Monday, February 07, 2005

Despite the fact that my backyard looked like this:



again yesterday, spring really is coming to the Pacific Northwest. We had about an inch of really wet, sloppy snow early Sunday afternoon, to the point where our satellite reception was zilch. This sent Shaun into a fit of panic that he wouldn't be able to see The Game, so he and all the other people he'd invited over decamped and went to another friend's house whose satellite dish was still receiving a signal. Emma and I had a lovely afternoon with the house to ourselves, spent napping and knitting, respectively.

Today, of course, the snow is completely melted and it's in the mid 50's. Emma and I went on a nature walk around our yard this morning, to see what kinds of plants are poking up in our new yard. It's like Christmas, all the surprises! We found----


hydrangea buds popping...


daffodils almost blooming....


lupine leaves unfolding....

and many more leafy green things. The former owners of the house did a fairly decent job of landscaping. There are iris, heather, lavender, rosemary, wooly thyme, oregano, daisies, poppies, allium, snapdragons, gladiolus, and I don't know what all else. It'll be fun seeing it all come into bloom.

I got lots more knitted on the handspun alpaca shawl this weekend. I'm on the last pattern repeat, then I just have to do the top border. Yay! I also spun 4 more ounces of the Ramb x Cormo. I only have four ounces left of the first batch of carded fiber, then I'll have to do up some more.

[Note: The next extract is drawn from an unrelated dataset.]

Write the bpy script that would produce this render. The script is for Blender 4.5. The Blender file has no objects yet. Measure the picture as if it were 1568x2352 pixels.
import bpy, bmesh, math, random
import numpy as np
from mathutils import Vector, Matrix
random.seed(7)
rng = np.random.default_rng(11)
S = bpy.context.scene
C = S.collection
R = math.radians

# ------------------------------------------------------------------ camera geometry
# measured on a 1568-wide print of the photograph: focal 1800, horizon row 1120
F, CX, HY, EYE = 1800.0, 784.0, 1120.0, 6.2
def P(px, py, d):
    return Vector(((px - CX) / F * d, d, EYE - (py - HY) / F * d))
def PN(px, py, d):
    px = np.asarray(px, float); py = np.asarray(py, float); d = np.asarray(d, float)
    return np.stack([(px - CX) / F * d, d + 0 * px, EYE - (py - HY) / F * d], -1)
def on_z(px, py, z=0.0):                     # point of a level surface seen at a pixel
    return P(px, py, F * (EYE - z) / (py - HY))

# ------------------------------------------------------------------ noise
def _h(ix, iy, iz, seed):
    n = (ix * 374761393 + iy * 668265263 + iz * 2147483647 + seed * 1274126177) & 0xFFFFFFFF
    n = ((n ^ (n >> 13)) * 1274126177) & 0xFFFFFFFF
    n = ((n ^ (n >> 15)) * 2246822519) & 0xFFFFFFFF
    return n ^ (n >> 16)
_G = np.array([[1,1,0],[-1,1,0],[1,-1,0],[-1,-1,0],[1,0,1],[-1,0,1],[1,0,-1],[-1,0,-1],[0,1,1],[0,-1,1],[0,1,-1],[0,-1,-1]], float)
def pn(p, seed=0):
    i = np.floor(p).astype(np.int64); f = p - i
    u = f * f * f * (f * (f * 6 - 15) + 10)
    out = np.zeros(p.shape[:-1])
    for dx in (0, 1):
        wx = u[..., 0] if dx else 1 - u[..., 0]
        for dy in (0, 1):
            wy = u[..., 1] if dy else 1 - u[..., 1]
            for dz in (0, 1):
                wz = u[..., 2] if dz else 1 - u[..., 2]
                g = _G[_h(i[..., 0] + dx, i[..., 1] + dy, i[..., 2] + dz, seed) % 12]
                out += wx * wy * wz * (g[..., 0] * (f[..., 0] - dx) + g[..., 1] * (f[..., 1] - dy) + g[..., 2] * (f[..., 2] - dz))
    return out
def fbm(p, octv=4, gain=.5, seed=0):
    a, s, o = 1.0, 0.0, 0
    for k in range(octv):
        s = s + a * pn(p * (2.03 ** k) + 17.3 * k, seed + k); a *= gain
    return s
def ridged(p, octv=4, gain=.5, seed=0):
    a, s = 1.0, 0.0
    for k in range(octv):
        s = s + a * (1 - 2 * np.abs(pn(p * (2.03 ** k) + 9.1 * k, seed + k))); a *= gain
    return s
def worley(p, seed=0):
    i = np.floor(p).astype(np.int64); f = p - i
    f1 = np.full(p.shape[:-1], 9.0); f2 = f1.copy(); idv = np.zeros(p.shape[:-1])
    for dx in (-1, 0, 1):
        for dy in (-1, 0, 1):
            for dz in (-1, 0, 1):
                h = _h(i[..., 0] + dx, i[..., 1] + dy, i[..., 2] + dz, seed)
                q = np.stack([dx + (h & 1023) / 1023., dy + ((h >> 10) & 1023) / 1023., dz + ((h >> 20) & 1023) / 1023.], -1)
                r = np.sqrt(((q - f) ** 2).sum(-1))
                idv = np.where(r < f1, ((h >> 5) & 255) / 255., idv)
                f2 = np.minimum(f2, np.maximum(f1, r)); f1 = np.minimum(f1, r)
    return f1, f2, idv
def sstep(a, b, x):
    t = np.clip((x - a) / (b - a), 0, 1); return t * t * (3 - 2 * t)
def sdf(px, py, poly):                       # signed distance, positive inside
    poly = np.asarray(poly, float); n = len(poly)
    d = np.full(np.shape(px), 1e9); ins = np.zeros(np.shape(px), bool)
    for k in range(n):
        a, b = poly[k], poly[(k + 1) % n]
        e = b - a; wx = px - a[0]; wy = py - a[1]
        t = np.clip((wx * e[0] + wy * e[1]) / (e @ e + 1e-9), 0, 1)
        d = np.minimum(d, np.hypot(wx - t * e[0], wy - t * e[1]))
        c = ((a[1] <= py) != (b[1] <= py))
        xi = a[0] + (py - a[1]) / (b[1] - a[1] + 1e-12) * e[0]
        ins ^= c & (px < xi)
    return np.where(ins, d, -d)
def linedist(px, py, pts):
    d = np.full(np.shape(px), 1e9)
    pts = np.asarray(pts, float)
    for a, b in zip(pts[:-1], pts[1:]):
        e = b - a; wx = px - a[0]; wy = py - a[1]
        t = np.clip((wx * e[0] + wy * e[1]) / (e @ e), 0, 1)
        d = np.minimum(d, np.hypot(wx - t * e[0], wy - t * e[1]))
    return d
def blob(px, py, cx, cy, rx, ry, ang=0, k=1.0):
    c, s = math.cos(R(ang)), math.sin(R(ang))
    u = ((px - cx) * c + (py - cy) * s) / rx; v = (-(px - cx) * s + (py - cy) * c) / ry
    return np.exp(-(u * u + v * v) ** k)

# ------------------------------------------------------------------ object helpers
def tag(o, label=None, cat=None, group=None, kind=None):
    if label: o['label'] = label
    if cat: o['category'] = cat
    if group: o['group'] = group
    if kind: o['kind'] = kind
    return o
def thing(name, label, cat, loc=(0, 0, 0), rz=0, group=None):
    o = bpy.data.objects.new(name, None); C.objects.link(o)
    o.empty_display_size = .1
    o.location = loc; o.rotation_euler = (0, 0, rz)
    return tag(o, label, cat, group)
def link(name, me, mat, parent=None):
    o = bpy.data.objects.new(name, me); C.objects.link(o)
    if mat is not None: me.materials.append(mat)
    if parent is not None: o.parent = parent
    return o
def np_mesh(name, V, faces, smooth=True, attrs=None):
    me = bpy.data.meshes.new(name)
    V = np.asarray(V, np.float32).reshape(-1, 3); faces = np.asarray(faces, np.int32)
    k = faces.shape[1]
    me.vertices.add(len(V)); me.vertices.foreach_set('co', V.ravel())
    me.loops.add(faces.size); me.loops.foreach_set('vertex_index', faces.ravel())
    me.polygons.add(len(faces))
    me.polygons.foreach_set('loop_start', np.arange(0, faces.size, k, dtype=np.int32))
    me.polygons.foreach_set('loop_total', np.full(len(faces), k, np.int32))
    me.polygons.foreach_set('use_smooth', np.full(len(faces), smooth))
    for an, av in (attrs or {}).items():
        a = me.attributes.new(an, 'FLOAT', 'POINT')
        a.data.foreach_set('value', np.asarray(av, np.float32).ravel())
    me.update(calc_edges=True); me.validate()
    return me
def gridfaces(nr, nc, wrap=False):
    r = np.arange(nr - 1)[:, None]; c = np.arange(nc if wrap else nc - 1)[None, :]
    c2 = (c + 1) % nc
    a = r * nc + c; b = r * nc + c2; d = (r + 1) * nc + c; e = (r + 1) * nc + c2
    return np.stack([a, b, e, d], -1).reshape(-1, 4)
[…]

I almost succumbed to the temptation of swatching the finished Ramb x Cormo yarn, but I resisted. I need to finish the shawl first.

2 comments:

Maryellen said...

Wow all your plants are poping out already. What gerdening or planting zone is the pacfic north west? I've never been there but I think I'd like it.

Sue said...

We're in Zone 7 or 8, depending what map you look at. I find that really funny, because it's the same Zone as when I lived in central North Carolina! Here on the island, though, the climate is much more moderate because of all the water around us- the winters are warmer and the summers are cooler. It's great for gardens, though the summers are fairly dry.